Domani prendo il volo di avvicinamento al cammino con tappa ad Amman.
La casa del pane è quel negozio dove un esperto manipolatore di farine varie di cereali è in grado di dare forma a quel comune alimento che troviamo sulla tavola di poveri e ricchi, nobili e popolani. Ogni latitudine e longitudine del pianeta lo prepara e presenta con forme ed ingredienti differenti.
Mia madre lo sapeva fare veramente bene. Ho un piacevole ricordo del fragrante e ghiotto alimento.
La riflessione, dall’apparente banalità, mi viene suggerita dalla parola Betlemme.
Per il cristiano, che ieri ha celebrato il Natale, Betlemme è la città palestinese dove l’evento si è realizzato.
In lingua ebraica Beit Lechen può essere tradotto come “casa del pane”.
Per la verità, non è l’unica traduzione possibile, è certamente quella che per il credente ha, nella semantica, l’immediatezza della comprensione.
Il messaggio che ci viene da quella città non trascura nemmeno chi del Natale ne ha fatto una festa commerciale.

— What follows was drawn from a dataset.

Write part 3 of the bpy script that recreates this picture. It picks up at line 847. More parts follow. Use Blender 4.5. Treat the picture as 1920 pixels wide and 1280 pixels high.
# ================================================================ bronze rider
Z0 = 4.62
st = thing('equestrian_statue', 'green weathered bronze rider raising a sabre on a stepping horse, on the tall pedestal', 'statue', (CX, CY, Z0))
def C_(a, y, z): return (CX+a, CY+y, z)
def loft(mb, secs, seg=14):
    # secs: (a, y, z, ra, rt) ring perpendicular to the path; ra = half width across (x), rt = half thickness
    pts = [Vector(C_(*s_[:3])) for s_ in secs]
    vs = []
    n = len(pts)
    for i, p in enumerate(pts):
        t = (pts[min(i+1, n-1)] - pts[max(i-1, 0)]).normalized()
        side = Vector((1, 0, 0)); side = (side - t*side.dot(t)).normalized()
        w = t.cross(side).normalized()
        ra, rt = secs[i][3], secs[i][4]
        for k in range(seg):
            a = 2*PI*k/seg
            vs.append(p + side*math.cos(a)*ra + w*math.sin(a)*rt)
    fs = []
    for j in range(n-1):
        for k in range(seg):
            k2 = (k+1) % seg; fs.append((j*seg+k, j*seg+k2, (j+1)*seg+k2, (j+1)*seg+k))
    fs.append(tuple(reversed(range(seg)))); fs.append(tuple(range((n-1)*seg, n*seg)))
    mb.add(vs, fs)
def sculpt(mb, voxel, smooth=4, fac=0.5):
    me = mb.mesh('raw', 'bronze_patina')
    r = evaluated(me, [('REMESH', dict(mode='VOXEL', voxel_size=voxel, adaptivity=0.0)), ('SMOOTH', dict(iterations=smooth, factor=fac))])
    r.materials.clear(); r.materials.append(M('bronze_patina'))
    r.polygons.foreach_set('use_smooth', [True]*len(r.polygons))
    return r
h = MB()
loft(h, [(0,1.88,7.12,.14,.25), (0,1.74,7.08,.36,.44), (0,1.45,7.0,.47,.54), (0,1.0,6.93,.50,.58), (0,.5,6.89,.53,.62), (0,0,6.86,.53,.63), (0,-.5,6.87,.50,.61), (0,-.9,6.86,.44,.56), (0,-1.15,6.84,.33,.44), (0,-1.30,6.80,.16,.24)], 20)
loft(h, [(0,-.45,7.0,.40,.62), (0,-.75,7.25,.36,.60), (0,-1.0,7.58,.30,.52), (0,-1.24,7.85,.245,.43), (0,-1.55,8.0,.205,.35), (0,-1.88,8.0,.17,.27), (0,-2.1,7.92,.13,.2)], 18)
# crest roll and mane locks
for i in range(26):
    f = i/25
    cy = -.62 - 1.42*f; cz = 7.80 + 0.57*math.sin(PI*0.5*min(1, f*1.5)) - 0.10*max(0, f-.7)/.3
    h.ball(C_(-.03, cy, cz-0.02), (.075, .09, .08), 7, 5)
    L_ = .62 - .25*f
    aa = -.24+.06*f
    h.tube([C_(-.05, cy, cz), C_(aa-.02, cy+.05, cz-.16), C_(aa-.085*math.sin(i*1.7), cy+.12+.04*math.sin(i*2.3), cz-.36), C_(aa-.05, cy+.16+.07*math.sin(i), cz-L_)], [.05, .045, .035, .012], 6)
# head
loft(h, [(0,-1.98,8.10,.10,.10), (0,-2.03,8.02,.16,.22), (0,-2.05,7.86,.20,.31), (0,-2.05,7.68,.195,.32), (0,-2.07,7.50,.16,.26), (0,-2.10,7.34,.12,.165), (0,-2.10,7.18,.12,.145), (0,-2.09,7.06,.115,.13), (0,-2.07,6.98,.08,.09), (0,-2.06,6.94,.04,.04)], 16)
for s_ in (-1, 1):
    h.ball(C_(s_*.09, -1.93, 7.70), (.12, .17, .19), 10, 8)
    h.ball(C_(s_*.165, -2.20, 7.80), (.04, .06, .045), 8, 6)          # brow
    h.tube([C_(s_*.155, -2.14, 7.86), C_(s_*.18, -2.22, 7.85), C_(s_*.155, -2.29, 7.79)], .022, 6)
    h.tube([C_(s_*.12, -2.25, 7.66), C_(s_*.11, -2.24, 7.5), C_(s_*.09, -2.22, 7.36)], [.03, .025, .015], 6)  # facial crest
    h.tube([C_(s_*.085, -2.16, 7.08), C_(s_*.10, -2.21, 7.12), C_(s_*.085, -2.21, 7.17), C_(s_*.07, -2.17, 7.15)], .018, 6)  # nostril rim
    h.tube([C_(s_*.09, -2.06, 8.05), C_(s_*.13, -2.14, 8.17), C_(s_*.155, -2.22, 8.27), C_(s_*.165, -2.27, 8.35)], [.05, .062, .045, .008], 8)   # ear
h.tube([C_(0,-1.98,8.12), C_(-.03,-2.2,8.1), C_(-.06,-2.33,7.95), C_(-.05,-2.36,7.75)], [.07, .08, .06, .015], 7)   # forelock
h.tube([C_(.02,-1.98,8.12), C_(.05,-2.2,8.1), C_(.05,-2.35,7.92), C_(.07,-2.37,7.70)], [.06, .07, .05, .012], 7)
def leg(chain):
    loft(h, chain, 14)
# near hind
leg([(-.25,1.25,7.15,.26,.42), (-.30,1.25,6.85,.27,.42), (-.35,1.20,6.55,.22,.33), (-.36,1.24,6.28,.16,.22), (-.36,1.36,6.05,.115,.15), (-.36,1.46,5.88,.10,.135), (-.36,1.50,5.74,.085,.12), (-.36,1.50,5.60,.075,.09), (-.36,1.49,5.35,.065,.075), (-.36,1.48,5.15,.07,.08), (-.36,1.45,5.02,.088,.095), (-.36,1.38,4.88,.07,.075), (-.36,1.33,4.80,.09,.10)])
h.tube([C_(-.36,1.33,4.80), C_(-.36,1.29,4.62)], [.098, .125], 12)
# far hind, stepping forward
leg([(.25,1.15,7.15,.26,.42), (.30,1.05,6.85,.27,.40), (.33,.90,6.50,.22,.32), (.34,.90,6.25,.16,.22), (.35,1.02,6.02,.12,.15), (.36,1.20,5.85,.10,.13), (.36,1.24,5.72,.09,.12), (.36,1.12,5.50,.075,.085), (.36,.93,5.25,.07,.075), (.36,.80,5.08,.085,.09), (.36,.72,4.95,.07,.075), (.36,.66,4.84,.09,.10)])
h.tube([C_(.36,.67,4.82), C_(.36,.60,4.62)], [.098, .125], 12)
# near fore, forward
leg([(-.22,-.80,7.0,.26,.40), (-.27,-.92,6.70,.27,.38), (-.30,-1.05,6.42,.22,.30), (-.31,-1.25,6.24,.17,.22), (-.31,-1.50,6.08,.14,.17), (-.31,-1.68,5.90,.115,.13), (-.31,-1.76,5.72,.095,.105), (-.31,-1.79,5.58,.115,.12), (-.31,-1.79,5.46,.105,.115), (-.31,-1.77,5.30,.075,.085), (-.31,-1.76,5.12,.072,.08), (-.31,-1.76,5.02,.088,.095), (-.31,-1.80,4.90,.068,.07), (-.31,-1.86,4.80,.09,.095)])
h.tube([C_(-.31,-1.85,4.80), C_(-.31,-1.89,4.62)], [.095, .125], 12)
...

Ogni uomo ha bisogno di un alimento dove trovare significato e motivazione alla propria esistenza.
Nel fornaio troviamo il modello-testimone del messaggio cui agganciamo la ricerca del “perché “ siamo ed esistiamo.  Il fornaio, elaboratore dell’impasto, è colui che è capace di dare forma alle idee, come materia prima che la ragione propone.
La forma del pane ci svela le espressioni che personalizzano (“rendono persona”) il nostro essere nel consorzio umano.
E se poi l’alimento è pure fragrante e gustoso, sarà un piacere cibarsene.
Il Dio che è capace di far nascere un Gesù per amore e di farlo camminare con noi, è in grado di provocarci la nausea di una vita assurda ed egoista ed offrici spinte verticali.